Work to complete:
Restate, exactly and without pictures, the lines from the start of the listing below through the line holding "struct('trim_13', MB().box(XL, XL".
## START Given material
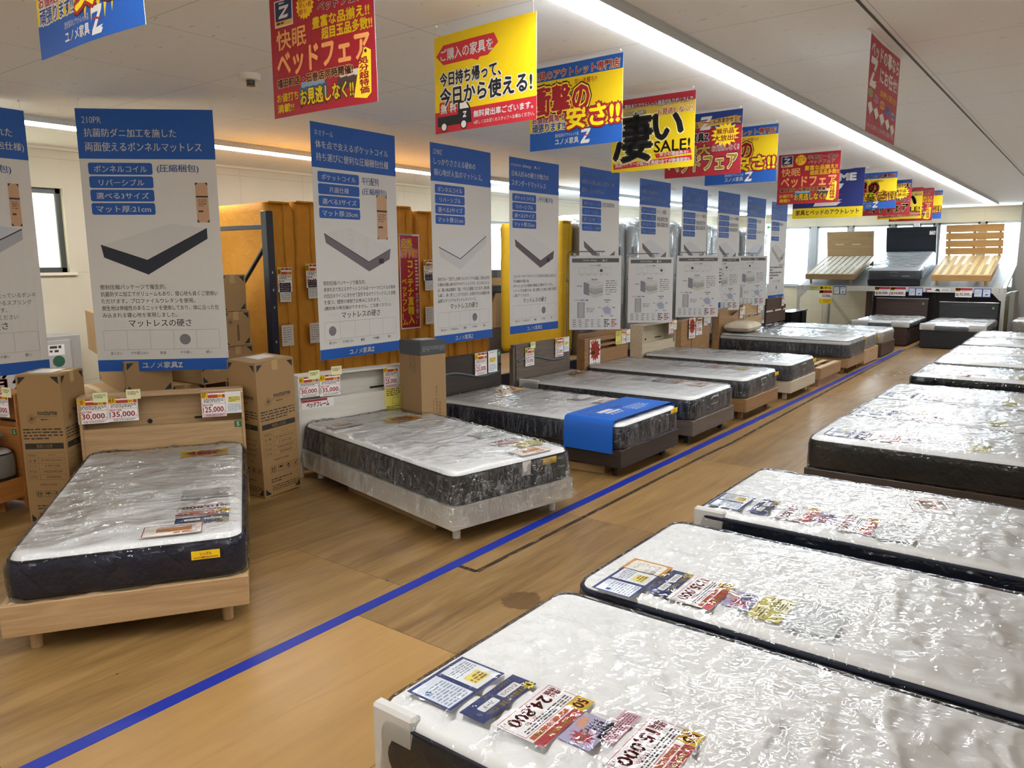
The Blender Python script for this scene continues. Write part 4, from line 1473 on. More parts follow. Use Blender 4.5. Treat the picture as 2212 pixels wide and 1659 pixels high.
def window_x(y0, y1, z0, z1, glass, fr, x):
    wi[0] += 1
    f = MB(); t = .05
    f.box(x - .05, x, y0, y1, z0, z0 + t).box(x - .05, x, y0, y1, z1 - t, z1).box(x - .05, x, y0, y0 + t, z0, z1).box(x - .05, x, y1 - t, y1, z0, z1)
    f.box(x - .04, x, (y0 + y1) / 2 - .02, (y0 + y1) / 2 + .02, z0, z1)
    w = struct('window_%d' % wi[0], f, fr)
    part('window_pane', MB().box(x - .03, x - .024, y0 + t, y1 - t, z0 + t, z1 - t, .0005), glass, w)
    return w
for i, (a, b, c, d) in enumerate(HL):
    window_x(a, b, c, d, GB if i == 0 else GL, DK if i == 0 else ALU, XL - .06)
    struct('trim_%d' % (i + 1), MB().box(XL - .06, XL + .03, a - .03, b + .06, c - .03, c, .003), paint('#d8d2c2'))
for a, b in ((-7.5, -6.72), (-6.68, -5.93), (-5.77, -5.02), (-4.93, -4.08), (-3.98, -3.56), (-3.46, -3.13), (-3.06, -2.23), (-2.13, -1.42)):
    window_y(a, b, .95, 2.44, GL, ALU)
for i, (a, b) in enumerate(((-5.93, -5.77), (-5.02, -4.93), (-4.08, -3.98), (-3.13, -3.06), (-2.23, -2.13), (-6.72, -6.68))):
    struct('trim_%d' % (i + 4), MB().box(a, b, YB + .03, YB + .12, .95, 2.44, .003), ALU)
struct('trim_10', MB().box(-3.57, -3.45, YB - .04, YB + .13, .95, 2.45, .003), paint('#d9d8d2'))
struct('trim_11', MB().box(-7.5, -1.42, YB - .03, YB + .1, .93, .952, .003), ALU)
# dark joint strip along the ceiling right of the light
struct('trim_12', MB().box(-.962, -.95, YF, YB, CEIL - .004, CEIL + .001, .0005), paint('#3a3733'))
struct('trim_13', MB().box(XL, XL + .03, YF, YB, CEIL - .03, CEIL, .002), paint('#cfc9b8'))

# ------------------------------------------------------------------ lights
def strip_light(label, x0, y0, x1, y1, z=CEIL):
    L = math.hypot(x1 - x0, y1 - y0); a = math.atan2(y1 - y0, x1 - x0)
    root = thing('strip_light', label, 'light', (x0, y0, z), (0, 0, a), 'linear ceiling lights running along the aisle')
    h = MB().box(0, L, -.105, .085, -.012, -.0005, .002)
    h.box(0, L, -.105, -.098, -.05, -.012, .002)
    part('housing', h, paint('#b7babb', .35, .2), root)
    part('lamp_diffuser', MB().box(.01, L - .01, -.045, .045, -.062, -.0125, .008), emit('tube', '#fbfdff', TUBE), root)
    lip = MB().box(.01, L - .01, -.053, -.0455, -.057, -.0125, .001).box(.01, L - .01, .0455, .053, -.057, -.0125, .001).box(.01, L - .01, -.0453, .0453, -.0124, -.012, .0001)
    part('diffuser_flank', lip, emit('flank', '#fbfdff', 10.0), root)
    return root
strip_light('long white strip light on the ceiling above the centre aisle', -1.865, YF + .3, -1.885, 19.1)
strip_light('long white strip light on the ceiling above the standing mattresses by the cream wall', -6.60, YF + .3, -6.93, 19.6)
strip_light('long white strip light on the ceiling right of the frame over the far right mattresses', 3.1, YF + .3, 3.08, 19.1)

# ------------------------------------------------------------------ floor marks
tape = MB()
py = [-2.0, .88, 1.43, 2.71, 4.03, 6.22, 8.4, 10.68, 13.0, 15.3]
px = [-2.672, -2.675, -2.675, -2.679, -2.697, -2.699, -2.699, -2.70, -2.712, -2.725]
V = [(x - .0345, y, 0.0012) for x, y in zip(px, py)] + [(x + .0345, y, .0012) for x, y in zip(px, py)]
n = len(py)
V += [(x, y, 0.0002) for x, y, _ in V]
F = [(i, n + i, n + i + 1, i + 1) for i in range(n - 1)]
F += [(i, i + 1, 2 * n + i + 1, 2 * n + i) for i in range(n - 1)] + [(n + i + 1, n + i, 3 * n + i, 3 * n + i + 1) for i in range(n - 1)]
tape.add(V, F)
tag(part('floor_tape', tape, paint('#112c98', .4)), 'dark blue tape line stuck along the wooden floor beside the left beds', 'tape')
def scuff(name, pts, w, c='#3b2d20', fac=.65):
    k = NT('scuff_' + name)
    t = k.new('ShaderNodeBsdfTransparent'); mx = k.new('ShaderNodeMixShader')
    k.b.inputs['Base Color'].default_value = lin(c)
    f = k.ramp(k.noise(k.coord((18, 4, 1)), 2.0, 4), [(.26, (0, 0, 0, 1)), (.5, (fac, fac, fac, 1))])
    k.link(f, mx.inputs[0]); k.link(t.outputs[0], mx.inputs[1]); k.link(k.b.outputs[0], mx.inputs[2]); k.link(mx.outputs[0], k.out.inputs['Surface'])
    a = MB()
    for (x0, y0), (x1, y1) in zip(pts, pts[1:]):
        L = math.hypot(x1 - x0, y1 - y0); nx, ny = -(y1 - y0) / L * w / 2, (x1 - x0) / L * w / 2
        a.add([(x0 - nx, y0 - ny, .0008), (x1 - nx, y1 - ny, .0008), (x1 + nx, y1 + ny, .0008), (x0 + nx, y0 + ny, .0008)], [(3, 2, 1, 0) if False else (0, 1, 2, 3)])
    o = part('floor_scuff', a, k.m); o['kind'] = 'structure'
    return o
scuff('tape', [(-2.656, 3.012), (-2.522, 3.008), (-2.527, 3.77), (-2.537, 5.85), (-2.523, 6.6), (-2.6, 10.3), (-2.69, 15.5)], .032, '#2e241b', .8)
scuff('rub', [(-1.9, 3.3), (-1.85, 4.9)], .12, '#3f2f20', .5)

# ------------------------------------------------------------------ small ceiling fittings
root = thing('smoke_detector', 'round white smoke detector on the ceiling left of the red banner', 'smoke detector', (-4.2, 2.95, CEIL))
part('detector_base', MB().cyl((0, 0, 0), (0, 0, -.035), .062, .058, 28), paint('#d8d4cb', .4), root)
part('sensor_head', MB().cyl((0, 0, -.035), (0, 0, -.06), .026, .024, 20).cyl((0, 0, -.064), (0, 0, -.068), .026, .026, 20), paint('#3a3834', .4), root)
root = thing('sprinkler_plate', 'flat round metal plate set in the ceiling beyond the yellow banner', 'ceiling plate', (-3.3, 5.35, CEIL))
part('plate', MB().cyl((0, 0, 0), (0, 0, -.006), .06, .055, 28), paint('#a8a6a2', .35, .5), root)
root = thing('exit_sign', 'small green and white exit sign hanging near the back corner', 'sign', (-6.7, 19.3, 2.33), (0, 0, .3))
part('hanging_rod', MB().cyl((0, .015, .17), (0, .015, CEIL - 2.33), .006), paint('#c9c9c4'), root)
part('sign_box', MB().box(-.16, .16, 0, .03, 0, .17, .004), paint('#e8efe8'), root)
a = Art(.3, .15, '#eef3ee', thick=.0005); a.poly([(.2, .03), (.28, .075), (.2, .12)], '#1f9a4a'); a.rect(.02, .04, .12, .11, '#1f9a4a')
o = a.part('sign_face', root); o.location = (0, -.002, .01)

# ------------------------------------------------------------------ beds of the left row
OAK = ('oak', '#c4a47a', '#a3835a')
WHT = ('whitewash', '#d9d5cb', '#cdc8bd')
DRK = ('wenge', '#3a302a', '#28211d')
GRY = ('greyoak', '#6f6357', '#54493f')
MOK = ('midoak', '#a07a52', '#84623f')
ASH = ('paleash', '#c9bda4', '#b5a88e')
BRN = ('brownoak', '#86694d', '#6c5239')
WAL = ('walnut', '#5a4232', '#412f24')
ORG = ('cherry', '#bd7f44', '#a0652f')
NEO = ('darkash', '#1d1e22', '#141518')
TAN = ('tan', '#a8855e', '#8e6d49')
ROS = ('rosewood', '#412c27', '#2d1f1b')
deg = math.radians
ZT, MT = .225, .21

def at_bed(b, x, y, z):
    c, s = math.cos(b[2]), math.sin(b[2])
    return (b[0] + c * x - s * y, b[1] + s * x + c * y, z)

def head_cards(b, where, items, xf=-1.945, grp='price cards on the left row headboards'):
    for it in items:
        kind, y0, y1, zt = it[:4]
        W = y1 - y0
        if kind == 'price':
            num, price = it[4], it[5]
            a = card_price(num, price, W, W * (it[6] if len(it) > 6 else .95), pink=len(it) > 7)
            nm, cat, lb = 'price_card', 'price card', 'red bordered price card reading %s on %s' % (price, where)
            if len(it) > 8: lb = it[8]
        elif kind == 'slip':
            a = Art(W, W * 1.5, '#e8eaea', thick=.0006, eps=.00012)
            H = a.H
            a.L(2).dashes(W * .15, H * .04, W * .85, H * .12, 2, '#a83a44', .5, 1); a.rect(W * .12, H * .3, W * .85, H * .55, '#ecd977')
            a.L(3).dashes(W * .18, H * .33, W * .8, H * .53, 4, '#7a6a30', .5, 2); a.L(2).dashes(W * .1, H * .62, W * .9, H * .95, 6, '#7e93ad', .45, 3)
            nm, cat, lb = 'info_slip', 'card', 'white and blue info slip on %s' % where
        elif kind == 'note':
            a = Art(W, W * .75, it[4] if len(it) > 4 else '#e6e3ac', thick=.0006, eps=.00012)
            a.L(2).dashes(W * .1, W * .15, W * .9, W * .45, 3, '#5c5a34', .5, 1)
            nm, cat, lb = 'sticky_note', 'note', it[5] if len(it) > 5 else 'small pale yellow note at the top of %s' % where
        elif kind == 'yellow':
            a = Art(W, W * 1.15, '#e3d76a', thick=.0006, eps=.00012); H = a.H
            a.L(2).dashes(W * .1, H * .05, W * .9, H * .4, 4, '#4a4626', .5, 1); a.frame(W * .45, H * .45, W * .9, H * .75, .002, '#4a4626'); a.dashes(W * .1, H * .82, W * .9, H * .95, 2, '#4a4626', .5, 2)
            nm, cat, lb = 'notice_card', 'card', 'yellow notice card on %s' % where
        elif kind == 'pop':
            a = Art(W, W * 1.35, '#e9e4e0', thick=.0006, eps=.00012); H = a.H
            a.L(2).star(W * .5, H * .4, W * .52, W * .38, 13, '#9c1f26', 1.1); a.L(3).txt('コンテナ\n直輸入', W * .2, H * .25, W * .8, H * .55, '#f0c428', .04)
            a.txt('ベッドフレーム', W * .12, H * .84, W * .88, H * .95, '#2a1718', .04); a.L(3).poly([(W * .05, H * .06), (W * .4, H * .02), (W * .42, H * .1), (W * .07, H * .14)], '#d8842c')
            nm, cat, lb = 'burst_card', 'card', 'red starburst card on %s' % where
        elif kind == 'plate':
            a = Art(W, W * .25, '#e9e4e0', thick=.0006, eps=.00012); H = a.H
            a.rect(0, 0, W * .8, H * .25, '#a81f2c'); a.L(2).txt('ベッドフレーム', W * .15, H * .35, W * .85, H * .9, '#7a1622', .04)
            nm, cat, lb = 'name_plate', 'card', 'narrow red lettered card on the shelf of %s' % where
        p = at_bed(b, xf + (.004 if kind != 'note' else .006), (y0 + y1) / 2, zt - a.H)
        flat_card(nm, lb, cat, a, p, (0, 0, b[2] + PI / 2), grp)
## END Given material
Task solution:
The Blender Python script for this scene continues. Write part 4, from line 1473 on. More parts follow. Use Blender 4.5. Treat the picture as 2212 pixels wide and 1659 pixels high.
def window_x(y0, y1, z0, z1, glass, fr, x):
    wi[0] += 1
    f = MB(); t = .05
    f.box(x - .05, x, y0, y1, z0, z0 + t).box(x - .05, x, y0, y1, z1 - t, z1).box(x - .05, x, y0, y0 + t, z0, z1).box(x - .05, x, y1 - t, y1, z0, z1)
    f.box(x - .04, x, (y0 + y1) / 2 - .02, (y0 + y1) / 2 + .02, z0, z1)
    w = struct('window_%d' % wi[0], f, fr)
    part('window_pane', MB().box(x - .03, x - .024, y0 + t, y1 - t, z0 + t, z1 - t, .0005), glass, w)
    return w
for i, (a, b, c, d) in enumerate(HL):
    window_x(a, b, c, d, GB if i == 0 else GL, DK if i == 0 else ALU, XL - .06)
    struct('trim_%d' % (i + 1), MB().box(XL - .06, XL + .03, a - .03, b + .06, c - .03, c, .003), paint('#d8d2c2'))
for a, b in ((-7.5, -6.72), (-6.68, -5.93), (-5.77, -5.02), (-4.93, -4.08), (-3.98, -3.56), (-3.46, -3.13), (-3.06, -2.23), (-2.13, -1.42)):
    window_y(a, b, .95, 2.44, GL, ALU)
for i, (a, b) in enumerate(((-5.93, -5.77), (-5.02, -4.93), (-4.08, -3.98), (-3.13, -3.06), (-2.23, -2.13), (-6.72, -6.68))):
    struct('trim_%d' % (i + 4), MB().box(a, b, YB + .03, YB + .12, .95, 2.44, .003), ALU)
struct('trim_10', MB().box(-3.57, -3.45, YB - .04, YB + .13, .95, 2.45, .003), paint('#d9d8d2'))
struct('trim_11', MB().box(-7.5, -1.42, YB - .03, YB + .1, .93, .952, .003), ALU)
# dark joint strip along the ceiling right of the light
struct('trim_12', MB().box(-.962, -.95, YF, YB, CEIL - .004, CEIL + .001, .0005), paint('#3a3733'))
struct('trim_13', MB().box(XL, XL + .03, YF, YB, CEIL - .03, CEIL, .002), paint('#cfc9b8'))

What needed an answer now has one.